REQUIREMENTS:
The required output consists solely of the lines from the top of the listing through the line containing "for o in list(bpy.data.objects): bpy.data.objects.remove(o)", transcribed exactly.
········
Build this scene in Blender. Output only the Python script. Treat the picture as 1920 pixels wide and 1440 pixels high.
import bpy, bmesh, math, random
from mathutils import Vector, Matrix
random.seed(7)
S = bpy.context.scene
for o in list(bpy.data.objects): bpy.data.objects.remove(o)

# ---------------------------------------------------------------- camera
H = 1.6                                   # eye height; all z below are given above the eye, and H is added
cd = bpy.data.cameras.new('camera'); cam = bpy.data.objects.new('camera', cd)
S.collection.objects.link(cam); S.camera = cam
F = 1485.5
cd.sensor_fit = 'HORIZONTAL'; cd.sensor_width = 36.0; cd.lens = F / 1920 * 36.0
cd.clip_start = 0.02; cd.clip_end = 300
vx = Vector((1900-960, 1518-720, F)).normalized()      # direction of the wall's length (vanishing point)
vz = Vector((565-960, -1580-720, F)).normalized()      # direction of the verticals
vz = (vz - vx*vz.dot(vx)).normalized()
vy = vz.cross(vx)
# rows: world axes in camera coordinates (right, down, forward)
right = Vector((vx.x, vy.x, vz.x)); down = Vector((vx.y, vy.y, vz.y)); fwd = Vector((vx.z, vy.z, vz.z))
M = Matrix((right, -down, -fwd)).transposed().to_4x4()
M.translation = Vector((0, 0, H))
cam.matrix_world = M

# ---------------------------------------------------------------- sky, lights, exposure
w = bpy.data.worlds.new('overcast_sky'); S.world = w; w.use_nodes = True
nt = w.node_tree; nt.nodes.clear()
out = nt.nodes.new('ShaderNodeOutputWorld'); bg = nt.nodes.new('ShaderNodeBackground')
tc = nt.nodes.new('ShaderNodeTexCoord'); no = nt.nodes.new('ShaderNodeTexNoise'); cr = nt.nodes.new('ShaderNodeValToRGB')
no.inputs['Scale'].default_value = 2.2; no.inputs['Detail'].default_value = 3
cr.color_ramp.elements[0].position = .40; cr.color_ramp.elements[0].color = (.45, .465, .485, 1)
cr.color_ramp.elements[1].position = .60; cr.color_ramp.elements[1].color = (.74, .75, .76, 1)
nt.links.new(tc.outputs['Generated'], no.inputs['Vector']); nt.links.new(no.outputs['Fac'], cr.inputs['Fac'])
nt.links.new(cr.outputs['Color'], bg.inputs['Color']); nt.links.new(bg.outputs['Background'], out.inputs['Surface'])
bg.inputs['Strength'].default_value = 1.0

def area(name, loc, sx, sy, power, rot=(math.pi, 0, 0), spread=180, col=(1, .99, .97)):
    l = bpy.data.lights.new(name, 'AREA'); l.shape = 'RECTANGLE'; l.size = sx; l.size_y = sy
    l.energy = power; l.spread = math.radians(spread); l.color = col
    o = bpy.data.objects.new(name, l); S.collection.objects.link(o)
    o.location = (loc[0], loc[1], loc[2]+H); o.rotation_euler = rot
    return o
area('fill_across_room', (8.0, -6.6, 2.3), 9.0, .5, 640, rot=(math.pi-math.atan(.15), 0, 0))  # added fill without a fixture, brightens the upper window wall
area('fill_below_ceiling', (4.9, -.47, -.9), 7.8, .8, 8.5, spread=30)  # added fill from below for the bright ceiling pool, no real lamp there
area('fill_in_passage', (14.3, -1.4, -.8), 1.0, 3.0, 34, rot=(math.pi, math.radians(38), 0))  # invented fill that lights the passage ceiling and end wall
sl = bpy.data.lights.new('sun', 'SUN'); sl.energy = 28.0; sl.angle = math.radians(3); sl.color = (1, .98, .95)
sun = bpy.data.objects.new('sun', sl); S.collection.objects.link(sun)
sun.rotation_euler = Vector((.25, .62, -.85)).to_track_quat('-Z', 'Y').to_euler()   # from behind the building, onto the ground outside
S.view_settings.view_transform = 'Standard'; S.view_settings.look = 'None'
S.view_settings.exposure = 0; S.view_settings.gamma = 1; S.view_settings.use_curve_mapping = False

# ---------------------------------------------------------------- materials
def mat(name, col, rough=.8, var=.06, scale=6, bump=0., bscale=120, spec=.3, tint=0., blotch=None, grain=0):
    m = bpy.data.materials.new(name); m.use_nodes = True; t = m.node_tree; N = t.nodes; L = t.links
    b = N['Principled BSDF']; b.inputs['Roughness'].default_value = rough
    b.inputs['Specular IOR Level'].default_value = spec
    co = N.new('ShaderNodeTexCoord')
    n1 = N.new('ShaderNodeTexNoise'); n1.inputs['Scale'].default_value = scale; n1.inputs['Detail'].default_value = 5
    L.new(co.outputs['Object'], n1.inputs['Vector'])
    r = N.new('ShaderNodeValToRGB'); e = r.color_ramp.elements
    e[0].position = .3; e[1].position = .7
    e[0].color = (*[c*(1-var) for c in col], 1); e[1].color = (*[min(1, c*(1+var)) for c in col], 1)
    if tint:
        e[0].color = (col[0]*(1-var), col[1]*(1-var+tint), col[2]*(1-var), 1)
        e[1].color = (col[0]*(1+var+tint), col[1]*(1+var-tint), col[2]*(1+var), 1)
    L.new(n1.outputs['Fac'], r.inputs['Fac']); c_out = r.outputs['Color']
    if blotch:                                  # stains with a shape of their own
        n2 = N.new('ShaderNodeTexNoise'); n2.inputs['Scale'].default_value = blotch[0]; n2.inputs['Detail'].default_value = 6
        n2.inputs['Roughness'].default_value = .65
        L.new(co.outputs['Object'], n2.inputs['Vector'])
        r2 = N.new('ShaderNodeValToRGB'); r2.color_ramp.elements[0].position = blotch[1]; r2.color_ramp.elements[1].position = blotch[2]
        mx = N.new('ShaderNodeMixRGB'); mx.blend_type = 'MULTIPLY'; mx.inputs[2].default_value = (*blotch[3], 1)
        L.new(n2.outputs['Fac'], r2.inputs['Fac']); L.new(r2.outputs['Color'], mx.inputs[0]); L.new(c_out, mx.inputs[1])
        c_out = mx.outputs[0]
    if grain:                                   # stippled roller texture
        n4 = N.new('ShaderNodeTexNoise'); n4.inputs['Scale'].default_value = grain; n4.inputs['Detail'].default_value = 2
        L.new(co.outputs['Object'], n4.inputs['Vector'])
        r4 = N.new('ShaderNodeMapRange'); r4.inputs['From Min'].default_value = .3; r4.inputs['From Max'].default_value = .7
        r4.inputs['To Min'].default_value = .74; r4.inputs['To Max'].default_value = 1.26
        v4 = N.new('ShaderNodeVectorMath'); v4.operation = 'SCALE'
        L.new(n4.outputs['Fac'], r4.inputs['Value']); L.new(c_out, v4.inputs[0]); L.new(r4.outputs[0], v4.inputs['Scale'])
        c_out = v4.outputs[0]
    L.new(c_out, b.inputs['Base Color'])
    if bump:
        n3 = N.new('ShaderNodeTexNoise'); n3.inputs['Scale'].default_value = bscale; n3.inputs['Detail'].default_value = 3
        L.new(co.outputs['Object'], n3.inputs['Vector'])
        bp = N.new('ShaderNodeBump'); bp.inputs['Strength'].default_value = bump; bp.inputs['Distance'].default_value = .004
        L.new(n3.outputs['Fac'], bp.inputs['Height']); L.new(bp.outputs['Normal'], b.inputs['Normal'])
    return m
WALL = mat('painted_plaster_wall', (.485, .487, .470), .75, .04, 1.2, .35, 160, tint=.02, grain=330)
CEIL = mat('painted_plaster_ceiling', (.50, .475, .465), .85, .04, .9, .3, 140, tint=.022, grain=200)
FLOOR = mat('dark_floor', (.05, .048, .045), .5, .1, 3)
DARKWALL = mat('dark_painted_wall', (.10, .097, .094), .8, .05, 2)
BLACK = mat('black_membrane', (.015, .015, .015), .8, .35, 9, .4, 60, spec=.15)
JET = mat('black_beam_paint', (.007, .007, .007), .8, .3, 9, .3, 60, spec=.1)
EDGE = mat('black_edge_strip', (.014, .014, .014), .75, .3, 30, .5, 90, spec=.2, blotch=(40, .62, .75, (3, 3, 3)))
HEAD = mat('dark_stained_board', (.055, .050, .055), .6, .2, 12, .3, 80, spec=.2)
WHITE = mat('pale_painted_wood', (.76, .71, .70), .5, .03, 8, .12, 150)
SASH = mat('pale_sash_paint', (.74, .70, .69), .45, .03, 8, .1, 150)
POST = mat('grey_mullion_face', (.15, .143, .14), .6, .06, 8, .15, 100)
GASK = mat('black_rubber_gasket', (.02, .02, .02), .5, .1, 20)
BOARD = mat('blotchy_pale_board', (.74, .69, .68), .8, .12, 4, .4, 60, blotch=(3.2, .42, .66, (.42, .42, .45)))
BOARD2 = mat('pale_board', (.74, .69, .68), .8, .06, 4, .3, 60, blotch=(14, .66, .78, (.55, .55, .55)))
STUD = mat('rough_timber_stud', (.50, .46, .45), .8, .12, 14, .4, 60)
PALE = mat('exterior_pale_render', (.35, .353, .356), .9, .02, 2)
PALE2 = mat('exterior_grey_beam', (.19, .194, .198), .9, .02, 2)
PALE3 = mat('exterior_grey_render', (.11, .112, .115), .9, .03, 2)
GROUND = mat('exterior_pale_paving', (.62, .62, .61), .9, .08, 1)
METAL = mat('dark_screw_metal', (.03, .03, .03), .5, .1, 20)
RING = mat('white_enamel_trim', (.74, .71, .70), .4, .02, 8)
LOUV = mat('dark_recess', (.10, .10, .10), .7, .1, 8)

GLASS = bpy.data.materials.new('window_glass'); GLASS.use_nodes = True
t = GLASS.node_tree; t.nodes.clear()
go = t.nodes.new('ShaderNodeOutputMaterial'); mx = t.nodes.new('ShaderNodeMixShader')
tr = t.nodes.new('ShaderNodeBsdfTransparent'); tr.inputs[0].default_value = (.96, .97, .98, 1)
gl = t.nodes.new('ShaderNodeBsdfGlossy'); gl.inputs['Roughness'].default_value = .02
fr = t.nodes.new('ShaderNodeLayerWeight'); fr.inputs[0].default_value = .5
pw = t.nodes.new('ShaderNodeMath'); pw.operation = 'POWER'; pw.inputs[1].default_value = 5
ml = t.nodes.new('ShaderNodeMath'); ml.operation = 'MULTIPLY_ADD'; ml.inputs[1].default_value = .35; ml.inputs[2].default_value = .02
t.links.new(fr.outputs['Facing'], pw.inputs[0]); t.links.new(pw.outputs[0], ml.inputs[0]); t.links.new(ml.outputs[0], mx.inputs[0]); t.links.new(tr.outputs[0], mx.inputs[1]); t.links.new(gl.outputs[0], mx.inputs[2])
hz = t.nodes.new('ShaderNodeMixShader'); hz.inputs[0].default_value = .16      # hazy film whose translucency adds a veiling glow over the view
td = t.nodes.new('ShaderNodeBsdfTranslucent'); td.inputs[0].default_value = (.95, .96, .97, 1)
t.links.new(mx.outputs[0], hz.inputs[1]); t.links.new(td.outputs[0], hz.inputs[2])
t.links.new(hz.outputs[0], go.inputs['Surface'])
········
OUTPUT:
Build this scene in Blender. Output only the Python script. Treat the picture as 1920 pixels wide and 1440 pixels high.
import bpy, bmesh, math, random
from mathutils import Vector, Matrix
random.seed(7)
S = bpy.context.scene
for o in list(bpy.data.objects): bpy.data.objects.remove(o)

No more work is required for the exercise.